Being around the little tables was comfortable enough to be conducive to sitting around chatting, even if somewhat a little too squished together. The waiting staff were really lovely and friendly though, going a long way to making up for the food and sometimes lack of flavour. Drinks also helped to ease the pain of this a little - I was impressed with the array of interesing and old-fashioned cocktails on the menu with a beautiful gin cucumber and ginger ale number taking the heat off the long wait til our food arrived. The house wine is also to be commended - none of that cheap-drink-only-to-get-drunk stuff. Unfortunately the bread wasn't up to much being a little stale and the butter neither.

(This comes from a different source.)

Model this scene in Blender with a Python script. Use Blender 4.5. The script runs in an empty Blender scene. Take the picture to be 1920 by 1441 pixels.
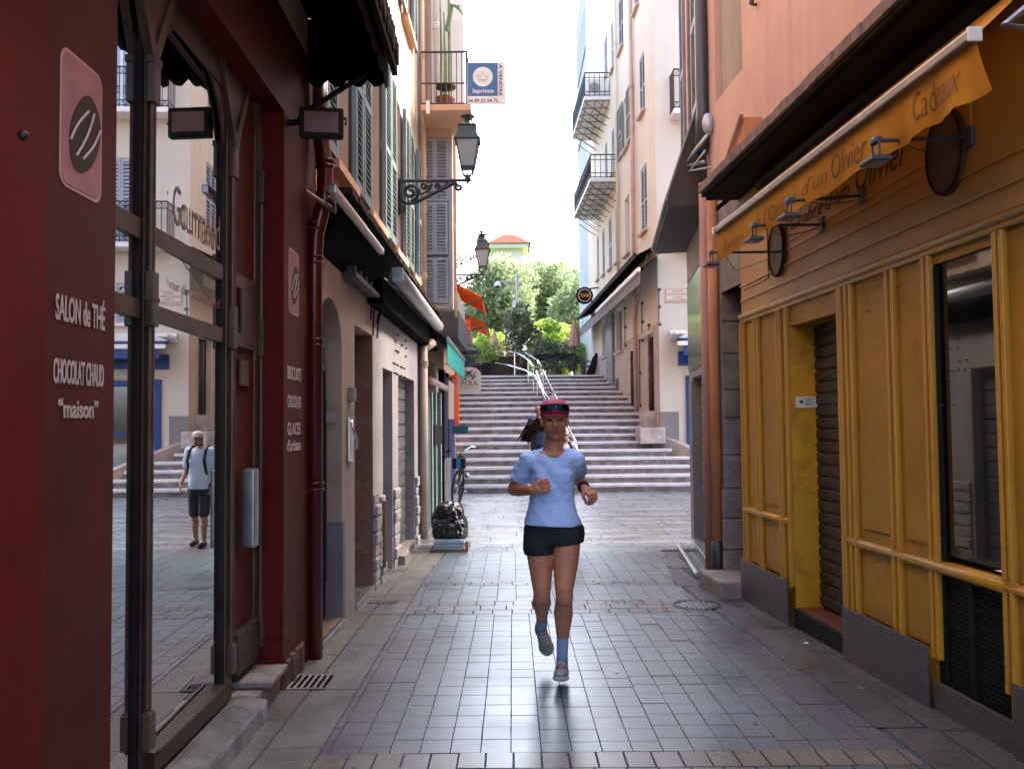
import bpy, bmesh, math, random
from mathutils import Vector, Matrix, noise
random.seed(7)
SC = bpy.context.scene
COL = SC.collection
PI = math.pi
# ---------------- camera
F_PX = 1700.0
PITCH = math.radians(2.476); ROLL = -0.009
cd = bpy.data.cameras.new("camera"); cam = bpy.data.objects.new("camera", cd); COL.objects.link(cam)
cd.sensor_fit = 'HORIZONTAL'; cd.sensor_width = 36.0; cd.lens = F_PX / 1920 * 36.0
cd.clip_start = 0.05; cd.clip_end = 2000
CM = Matrix.Rotation(PI / 2 + PITCH, 4, 'X') @ Matrix.Rotation(ROLL, 4, 'Z')
cam.matrix_world = Matrix.Translation((0, 0, 1.5)) @ CM
SC.camera = cam
# ---------------- world, sun, exposure
SUN_EL, SUN_AZ = math.radians(42), math.radians(50)     # azimuth from +Y towards +X
w = bpy.data.worlds.new("World"); SC.world = w; w.use_nodes = True
nt = w.node_tree; nt.nodes.clear()
sky = nt.nodes.new('ShaderNodeTexSky'); sky.sky_type = 'NISHITA'; sky.sun_disc = False
sky.sun_elevation = SUN_EL; sky.sun_rotation = SUN_AZ; sky.air_density = 0.8; sky.dust_density = 5.0; sky.ozone_density = 0.2
bg = nt.nodes.new('ShaderNodeBackground'); bg.inputs[1].default_value = 0.15
wo = nt.nodes.new('ShaderNodeOutputWorld')
nt.links.new(sky.outputs[0], bg.inputs[0]); nt.links.new(bg.outputs[0], wo.inputs[0])
sd = bpy.data.lights.new("sun", 'SUN'); so = bpy.data.objects.new("sun", sd); COL.objects.link(so)
sd.energy = 1.9; sd.angle = math.radians(12); sd.color = (1.0, 0.95, 0.86)
dirv = Vector((math.sin(SUN_AZ) * math.cos(SUN_EL), math.cos(SUN_AZ) * math.cos(SUN_EL), math.sin(SUN_EL)))
so.rotation_euler = (-dirv).to_track_quat('-Z', 'Y').to_euler(); so.location = (0, 0, 60)
SC.view_settings.view_transform = 'Standard'; SC.view_settings.look = 'None'
SC.view_settings.exposure = 3.2; SC.view_settings.gamma = 1.0; SC.view_settings.use_curve_mapping = False
SC.cycles.max_bounces = 8; SC.cycles.diffuse_bounces = 5; SC.cycles.glossy_bounces = 4
SC.cycles.sample_clamp_indirect = 6.0

# ---------------- pixel helpers (photo pixels -> points on known planes)
CR = CM.to_3x3(); CP = Vector((0, 0, 1.5))
def ray(u, v): return CR @ Vector(((u - 960) / F_PX, (720.5 - v) / F_PX, -1))
def Wd(u, v, d):
    r = ray(u, v); return CP + r * (d / r.y)
def Wx(u, v, x0, k):
    r = ray(u, v); t = (x0 + k * CP.y - CP.x) / (r.x - k * r.y); return CP + r * t
def gz(y):
    pts = [(-30, .12), (0, .05), (4, 0), (8, -.05), (11.5, -.09), (19.8, 0), (60, 0)]
    for (a, za), (b, zb) in zip(pts, pts[1:]):
        if y <= b: return za + (zb - za) * (y - a) / (b - a)
    return 0.0
class Fr:
    """a street facade: s = distance along the street, o = out from the wall, z = up"""
    def __init__(s, x0, k, sg): s.x0, s.k, s.sg = x0, k, sg
    def P(f, s, o, z): return Vector((f.x0 + f.k * s + f.sg * o, s, z))
    def at(f, u, v, o=0.0):
        p = Wx(u, v, f.x0 + f.sg * o, f.k); return p.y, p.z
    def s(f, u, v=794, o=0.0): return f.at(u, v, o)[0]
def PW(x, y, z): return Vector((x, y, z))
class Fy:
    """a wall facing the camera at depth y0: s = world x, o = out (towards camera)"""
    def __init__(s, y0): s.y0 = y0
    def P(f, s, o, z): return Vector((s, f.y0 - o, z))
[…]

We were just on the cusp of ordering a couple of those little snacks when our dishes arrived but we were shocked when the toad-in-the-hole plonked down was completely charred on top. We were unanimous that we wouldn't dare even serve this to our friends at home, let alone in a restaurant (at £11). The second waiter concurred (as I think the table next to our elbows did too I suspect) and whisked this away to be replaced with another and took it off our bill. Sadly the next one served wasn't really up to much either. The plaice was tasty but the flavour paled by the fact I kept on getting mouthfuls of bones. The greens and chips were nice accompaniments, although the addition of lots of garlic in the greens wasn't as good a pairing with the toad-in-the-hole
per the waiter's recommendation. With simply written menus, you don't find out these things until they are too late. Raspberry ripple ice cream was a nice ending, quaintly served in a little jar with a screw top.

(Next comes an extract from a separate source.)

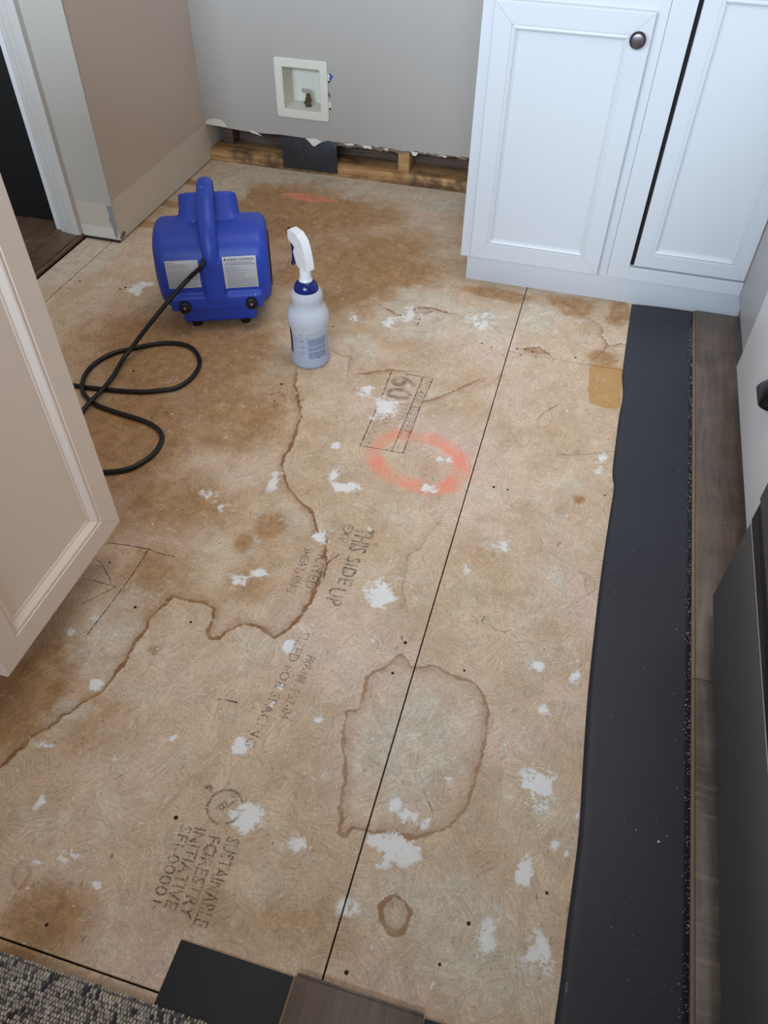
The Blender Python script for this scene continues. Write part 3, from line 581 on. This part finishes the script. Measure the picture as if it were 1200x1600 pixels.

After discussing the food and our impressions we heard next-door complaining about theirs to the waiter - the distinct lack of meat in the cottage pie for one. As we finished our pudding, this table by our elbows asked how our food was. She had been planning to bring her friends here for her birthday but was put off by the portions and at those prices. (around £15 for a main plus 12.5% service) They were promised that these were just teething problems, but how can you be so sure? Surely this should be over after their 'dry-run' period?

Well I think the moral of the story is don't try these places too soon - but not too long after they've opened either (the good staff by then have flown the nest). I'd go back for drinks and snacks but not hurry back for the mains too soon.